''Camia, bu çerçevede en önemli bir imtihandan geçiyor. Baştan beri, âcizane, fakirane, sebepler planında meşrû her çareye başvurmak bir vazife olmakla beraber, çözümün tamamen Allah'ın elinde olduğunu ve her şeyi Hendek Savaşı'ndaki gibi O'nun halledeceğini ifade etmeye çalıştım. ''
(...)
Çoğu dost meclislerinde bu temel hususlar konuşulmasına rağmen, yine “Ne olacak şimdi? Seçimi kim kazanacak? Hükümet kurulacak mı? Yeni seçim olacak mı?” türü sorular ortaya atılıveriyor.
İkinci olarak, Camia, şu anda yolun gereği ve merhalesi olarak, Hendek'te kuşatılmışlık veya Hz. Yunus'un balığın karnındaki şartları içinde. Hem bu sebeple, hem de yukarıda arzına çalıştığım imtihan gereği, Hocaefendi'nin de ısrarla üzerinde durduğu üzere, Camia'ya düşen, istisnasız her gün, bilhassa gece Hacet namazı kılıp, içten dua etmek, tesbih ve istiğfarda bulunmak.

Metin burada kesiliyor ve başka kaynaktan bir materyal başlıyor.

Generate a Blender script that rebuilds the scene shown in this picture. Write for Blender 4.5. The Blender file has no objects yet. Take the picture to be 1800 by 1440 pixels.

Üçüncü olarak, başkalarının yaptığı ile, siyaset ve aktüaliteyle meşgul olmak değil, tamamen müspet hareket, yani hizmet adına yapılması gerekeni yapma ve bunun üzerinde yoğunlaşma, Hizmet'in en temel prensibi. Bunlara rağmen ne var ki, siyaset dedikodusu, menhus aktüalite zevki, tartışmaya düşkünlük, dolayısıyla müsbet hareket ve Allah'a yönelişte zayıflık, ne yazık ki belirgin görünüyor, dikkatleri ve himmetleri dağıtıyor. Ciddî muhasebeye ihtiyaç var.